I wanted to come down here and talk about the rule. My colleague from Florida has just made a very impassioned case for why he is likely going to be voting ``no'' on the underlying legislation. If I understood his comments correctly, I'm guessing that it's going to be a ``no'' vote after we have finished 6 hours of debate on this bill--6 hours of debate--which is the kind of debate that a bill of this nature demands. And I'm very proud that the Rules Committee set aside that kind of time. I was fortunate enough to have one of my amendments made in order by the Rules Committee, as was my friend from Florida, but a lot of Members were not.

I wanted to come down here, Madam Speaker, to speak to the authorizers, the chairmen out there who are sending this legislation to the floor. Because what we have in this House is called the CutGo rule, which says if you bring a bill to the floor that's actually going to do some reducing of the Federal deficit, if you're going to be bold enough in this House to send a bill to the floor that's going to reduce the burden that we're placing on our children and grandchildren everyday, then nothing that happens on the floor of the House as we try to amend that bill will be allowed to reduce that savings.

So when a bill comes to the floor, as this bill has, H.R. 5, that has a very high CutGo number in it, we're in a box. It cannot be amended with different ideas because those ideas are either not germane--germaneness means that it has to be relevant to the underlying legislation--or they can't cut any additional funds. So what we had to do in the Rules Committee yesterday was reject amendment after amendment after amendment that our colleagues offered that we would ordinarily have made in order here on the House floor in what has been the single most open Congress that I have seen in my lifetime. I'm a freshman on the floor of this House, but I've been watching this institution. This is the single most open Congress I've seen in my lifetime, but we were not able to make more amendments in order because they were not germane or they violated CutGo. To the Rules Committee's credit, we did not waive CutGo. We complied with the rules of this House.

But I just say to my friends who are on those authorizing committees, if you want to take advantage of the Rules Committee in this Congress that is providing more opportunity for more debate and more amendment and more discussion than we have seen in decades, you need to be cognizant when you send those bills to the Rules Committee that we are not inclined to waive CutGo--and rightfully so--and we are not inclined to waive the germaneness rules--and rightfully so.

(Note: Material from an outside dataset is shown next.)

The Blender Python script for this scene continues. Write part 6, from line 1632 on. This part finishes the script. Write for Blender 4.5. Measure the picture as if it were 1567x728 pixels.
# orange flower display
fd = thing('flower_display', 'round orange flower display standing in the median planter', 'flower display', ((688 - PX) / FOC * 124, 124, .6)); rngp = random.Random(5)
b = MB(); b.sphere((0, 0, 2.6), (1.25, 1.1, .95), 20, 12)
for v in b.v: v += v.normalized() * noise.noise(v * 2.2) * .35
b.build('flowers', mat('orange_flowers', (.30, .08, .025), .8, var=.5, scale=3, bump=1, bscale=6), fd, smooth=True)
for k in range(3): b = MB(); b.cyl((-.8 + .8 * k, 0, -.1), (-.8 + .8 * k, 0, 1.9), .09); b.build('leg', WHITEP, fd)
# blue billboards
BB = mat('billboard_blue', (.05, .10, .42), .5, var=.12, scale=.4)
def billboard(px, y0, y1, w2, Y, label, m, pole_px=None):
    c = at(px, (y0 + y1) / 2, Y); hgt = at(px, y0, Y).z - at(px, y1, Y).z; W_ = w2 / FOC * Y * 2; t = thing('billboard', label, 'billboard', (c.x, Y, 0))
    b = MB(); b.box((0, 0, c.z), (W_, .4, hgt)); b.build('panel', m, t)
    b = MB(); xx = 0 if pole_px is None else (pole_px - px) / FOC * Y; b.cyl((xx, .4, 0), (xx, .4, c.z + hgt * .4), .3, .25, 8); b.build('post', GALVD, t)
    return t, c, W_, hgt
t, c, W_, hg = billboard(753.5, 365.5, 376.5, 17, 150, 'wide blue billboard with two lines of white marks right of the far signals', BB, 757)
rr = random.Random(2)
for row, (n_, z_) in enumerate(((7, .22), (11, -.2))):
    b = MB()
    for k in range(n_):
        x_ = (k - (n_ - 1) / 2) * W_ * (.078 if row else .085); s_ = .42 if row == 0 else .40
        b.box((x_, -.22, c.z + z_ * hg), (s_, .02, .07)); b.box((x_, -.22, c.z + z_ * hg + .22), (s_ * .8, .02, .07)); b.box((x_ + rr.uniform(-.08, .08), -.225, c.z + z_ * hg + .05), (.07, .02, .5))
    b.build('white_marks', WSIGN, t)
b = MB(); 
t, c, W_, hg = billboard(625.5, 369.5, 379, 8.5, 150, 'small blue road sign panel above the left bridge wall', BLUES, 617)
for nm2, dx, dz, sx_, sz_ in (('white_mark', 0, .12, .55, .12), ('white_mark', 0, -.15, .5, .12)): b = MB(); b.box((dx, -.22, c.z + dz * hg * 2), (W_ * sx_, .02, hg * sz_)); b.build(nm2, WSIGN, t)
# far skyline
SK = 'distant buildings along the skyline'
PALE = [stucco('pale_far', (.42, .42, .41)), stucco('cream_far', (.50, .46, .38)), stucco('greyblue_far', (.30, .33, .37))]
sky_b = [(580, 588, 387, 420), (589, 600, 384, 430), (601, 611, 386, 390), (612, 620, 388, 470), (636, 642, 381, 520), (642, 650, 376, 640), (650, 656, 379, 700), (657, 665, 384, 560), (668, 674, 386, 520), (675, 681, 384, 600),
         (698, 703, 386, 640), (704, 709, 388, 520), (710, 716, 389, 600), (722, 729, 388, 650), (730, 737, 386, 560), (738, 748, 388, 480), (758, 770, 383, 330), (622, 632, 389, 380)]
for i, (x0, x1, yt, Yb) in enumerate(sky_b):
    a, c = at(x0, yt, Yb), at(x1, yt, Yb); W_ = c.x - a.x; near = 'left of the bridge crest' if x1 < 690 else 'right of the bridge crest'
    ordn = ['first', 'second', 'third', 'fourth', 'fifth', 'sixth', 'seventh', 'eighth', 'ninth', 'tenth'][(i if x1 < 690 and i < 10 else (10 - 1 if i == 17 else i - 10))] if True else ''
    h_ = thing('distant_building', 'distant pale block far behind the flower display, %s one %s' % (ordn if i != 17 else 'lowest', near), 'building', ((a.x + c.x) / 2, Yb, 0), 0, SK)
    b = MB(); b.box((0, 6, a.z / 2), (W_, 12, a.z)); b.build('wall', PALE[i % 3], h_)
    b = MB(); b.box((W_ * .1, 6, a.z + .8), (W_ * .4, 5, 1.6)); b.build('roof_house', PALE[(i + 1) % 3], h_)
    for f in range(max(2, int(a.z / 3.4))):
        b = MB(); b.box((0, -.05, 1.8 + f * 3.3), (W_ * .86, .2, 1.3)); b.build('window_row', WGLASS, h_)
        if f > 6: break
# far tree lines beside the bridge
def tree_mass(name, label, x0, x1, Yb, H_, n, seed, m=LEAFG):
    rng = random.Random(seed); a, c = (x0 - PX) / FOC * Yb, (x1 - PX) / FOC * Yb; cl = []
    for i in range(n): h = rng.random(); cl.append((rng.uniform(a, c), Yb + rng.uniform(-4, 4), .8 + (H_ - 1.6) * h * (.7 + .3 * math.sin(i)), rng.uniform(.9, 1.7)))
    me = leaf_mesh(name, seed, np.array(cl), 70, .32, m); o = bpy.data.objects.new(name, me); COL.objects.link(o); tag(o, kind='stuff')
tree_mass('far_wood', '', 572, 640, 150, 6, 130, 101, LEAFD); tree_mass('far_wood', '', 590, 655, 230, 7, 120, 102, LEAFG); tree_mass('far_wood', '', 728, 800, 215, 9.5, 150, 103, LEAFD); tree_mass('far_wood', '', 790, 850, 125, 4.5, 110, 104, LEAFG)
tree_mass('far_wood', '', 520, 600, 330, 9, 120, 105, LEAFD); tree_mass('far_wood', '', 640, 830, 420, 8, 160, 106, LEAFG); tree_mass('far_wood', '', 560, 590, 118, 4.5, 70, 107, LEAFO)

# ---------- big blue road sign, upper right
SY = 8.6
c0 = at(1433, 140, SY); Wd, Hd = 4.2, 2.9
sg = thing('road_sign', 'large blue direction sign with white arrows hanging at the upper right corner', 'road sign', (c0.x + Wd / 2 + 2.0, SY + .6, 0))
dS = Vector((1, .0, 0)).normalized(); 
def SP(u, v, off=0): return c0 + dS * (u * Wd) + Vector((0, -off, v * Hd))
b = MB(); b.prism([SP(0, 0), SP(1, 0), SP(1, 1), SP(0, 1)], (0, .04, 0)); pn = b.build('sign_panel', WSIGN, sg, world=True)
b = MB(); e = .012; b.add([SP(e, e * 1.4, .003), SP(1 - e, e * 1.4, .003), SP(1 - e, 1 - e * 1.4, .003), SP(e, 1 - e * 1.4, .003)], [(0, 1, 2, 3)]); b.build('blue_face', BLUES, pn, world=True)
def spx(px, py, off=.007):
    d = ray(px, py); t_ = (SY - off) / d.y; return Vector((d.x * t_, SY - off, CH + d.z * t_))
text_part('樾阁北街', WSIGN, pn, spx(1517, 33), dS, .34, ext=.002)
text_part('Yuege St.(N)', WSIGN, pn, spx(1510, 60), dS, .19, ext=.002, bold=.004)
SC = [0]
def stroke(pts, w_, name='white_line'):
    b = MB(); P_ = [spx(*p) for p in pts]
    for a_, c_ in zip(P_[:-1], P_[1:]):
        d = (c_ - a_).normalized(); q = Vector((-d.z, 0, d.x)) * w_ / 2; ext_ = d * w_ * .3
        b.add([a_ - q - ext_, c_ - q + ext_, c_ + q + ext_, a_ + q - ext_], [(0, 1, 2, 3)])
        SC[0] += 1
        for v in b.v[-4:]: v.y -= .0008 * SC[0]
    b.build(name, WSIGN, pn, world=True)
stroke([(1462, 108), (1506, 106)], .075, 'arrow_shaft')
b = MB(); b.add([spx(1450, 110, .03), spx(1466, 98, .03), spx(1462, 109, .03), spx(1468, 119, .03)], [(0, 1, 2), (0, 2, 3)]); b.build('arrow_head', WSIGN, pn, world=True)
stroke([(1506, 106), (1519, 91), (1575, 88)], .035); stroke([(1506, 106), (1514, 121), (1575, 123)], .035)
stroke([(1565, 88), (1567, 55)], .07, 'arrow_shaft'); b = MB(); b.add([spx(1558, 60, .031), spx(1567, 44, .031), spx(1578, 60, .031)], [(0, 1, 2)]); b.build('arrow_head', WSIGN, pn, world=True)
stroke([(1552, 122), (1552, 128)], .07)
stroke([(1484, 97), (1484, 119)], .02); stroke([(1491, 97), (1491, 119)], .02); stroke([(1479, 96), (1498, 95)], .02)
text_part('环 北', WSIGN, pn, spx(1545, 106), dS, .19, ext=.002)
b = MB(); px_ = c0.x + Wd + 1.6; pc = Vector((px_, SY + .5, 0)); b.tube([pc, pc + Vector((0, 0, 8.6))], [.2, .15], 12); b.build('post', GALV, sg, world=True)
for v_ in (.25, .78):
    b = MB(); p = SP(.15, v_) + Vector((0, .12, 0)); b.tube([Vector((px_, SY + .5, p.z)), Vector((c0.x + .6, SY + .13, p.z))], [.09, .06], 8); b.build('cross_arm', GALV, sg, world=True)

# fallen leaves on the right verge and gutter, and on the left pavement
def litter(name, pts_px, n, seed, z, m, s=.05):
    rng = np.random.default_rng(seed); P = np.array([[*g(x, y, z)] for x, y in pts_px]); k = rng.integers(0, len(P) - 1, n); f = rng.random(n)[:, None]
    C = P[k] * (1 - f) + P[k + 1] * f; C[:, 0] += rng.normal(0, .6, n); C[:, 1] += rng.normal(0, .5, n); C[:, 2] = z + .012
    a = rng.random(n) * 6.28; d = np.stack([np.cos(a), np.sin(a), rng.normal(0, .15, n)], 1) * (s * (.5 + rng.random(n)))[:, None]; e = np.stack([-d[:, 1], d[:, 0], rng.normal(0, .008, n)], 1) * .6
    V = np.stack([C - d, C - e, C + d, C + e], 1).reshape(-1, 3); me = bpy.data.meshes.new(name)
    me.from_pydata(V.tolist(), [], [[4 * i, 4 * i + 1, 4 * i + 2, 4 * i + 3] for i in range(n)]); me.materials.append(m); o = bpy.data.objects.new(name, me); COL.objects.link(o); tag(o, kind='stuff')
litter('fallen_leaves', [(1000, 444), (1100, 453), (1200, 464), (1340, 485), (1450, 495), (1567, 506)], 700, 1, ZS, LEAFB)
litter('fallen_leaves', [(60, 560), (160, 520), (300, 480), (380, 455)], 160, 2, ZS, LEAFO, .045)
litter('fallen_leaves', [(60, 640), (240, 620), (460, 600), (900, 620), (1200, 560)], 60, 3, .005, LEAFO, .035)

What that means today is we're going to have the narrow discussion, that my friend from Florida has laid out, on the merits of this bill for over 6 hours today. I want to thank my friend on the Rules Committee for his leadership in bringing such an open rule to the floor, in bringing such an expansive rule to the floor and in genuinely providing the kind of opportunity for debate, even though I disagree with my friend from Florida on his underlying assertions, providing the opportunity for debate the likes of which America has not seen in decades.